Less broadly publicised (although the Mayor of London Presents website is a good resource) were some of the surrounding events taking place in London during the Olympic (and Paralympic) Games and it was purely by chance that I attended a London Bloggers Meetup for a photo walk along the Thames taking in the light shows on many of London’s landmarks.  Actually, I didn’t really manage to attend – I started out with the group but, because I’m a photographer first and blogger second, I fell behind, missed the boat and ended up on my own photo walk (I still got a set of photos that I was pretty pleased with). Except for one of them, showing the Union Flag projected on the side of the Houses of Parliament, which looked OK in camera but was pretty awful when I got it loaded into Lightroom.

I know a bad workman blames his tools but that image is really fuzzy on one side – spoiled by my 24-85mm f2.8-4D lens which seemed good when I used to shoot on film, or on a cropped-sensor DSLR (my old D70) but which has shown itself to be very soft around the edges (especially at zoomed out and at wide apertures) since I switched to a full frame D700. Nikon say this there is nothing wrong with the lens (they still charged me a chunk of money to service it though) but Ken Rockwell also found it lacking in sharpness in his review so I’d have to say it’s a design “feature”, not a “bug”.

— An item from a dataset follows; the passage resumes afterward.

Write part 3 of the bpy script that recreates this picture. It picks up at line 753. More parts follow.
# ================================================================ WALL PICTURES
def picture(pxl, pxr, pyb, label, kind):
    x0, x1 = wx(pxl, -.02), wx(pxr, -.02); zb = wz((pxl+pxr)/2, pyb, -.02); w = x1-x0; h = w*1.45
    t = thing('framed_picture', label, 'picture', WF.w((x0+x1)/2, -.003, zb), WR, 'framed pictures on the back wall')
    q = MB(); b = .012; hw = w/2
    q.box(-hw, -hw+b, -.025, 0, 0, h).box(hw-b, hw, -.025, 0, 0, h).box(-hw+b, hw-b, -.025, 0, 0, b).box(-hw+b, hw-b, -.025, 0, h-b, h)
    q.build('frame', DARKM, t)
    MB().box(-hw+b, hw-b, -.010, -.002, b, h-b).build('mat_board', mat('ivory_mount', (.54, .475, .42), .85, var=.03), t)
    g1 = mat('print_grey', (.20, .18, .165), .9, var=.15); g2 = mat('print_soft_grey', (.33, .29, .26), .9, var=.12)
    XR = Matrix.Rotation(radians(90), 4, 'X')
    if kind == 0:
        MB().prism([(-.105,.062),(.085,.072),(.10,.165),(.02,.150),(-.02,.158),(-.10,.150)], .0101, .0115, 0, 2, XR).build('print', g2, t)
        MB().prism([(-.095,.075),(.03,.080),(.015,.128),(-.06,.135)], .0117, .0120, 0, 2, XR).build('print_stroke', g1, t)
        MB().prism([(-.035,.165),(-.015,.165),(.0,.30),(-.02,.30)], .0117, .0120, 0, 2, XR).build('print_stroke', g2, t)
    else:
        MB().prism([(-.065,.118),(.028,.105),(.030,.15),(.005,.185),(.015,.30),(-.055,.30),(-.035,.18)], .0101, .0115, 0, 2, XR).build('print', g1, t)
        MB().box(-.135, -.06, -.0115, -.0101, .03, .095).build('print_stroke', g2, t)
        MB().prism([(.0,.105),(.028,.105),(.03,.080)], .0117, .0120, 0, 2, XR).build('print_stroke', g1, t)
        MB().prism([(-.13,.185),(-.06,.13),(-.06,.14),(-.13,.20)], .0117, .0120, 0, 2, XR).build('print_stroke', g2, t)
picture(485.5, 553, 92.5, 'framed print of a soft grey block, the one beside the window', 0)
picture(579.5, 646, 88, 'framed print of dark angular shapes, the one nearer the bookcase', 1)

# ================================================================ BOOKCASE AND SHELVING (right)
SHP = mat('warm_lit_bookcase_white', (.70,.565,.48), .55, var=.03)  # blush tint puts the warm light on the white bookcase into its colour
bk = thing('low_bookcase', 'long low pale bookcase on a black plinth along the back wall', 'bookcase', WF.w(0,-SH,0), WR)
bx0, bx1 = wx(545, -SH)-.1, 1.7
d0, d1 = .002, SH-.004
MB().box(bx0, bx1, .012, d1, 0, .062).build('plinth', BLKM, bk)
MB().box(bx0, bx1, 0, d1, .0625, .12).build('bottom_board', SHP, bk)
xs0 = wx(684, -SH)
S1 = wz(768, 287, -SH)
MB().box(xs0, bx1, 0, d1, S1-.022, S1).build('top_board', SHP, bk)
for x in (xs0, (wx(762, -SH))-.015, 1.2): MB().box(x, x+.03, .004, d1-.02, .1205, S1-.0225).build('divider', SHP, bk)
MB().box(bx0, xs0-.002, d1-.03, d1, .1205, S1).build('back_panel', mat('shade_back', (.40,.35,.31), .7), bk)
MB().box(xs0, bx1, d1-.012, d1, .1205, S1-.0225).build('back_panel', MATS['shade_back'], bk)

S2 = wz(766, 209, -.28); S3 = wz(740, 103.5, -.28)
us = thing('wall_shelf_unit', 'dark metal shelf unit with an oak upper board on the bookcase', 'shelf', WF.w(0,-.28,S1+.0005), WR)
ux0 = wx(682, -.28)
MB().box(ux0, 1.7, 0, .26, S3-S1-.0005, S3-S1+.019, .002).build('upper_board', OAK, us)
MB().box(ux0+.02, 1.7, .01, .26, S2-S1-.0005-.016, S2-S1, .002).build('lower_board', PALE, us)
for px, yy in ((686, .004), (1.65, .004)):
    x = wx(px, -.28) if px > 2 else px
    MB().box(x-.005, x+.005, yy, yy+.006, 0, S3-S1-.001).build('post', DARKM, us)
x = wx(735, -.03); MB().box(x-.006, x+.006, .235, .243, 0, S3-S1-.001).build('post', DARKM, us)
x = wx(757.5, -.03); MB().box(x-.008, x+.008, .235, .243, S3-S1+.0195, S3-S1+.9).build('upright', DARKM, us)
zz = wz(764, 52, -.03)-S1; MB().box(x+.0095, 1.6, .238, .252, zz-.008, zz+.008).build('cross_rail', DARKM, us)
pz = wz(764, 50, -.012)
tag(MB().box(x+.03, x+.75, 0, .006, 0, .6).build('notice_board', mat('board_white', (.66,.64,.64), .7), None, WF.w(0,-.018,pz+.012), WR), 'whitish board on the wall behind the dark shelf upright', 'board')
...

A return trip to London a couple of days later with my family (sans DSLR and tripod but with my Coolpix P7100) gave me another go, which was better, but the P7100 just doesn’t have the low-light performance of my DSLR. With a couple of trips to the Paralympic Games planned (as well as a photography weekend coming up in North Yorkshire), I decided to splash out on a new lens (Nikon 50mm f1.4D) but only had one opportunity to shoot the projections on Parliament again.  The original Olympic show ended with the Olympic Games, but a re-worked version is currently running for the Paralympic Games, except that I’m busy at the weekends, and it’s not on this week because Parliament is in session. That left me with two possible evenings to try and get the shot and, as Amazon delivered my new lens so quickly, last Wednesday I was back in London for a wander around Westminster, culminating in lots of night shots on and around the Thames. This time I think I nailed the shot (I hope so anyway!) but it took two hours (8 viewings of the projection on a 15 minute loop) before I was confident I had the image(s) I wanted in the bag.

The final problem is that, when shooting the projection, the clock face of “Big Ben” is just too bright and the highlights are burned out. Unfortunately, the minus one stop exposure that suited the projections onto Parliament was not enough for Big Ben – and that needed to be underexposed by closer to 4 or 5 stops. Thankfully I was able to take two images in the few seconds during which the Union Flag was projected onto Parliament, grabbing shots at -1EV and -4EV (both at an aperture of f4 and using the same focus point). Then, working in Photoshop, I layered the two images, with the darker one on top, and created a mask to hide all but the clock face of Big Ben, allowing the main elements of the -1EV image to show and the composite image to be correctly exposed.

Union Flag on the Houses of Parliament/Paralympic Projections (9)

This is the resulting image and, although a wider angle would have been preferable (as would have been twilight rather than a pitch black sky), I can’t have everything, the weather was kind to me, and I’d rather have a sharp, correctly exposed, image!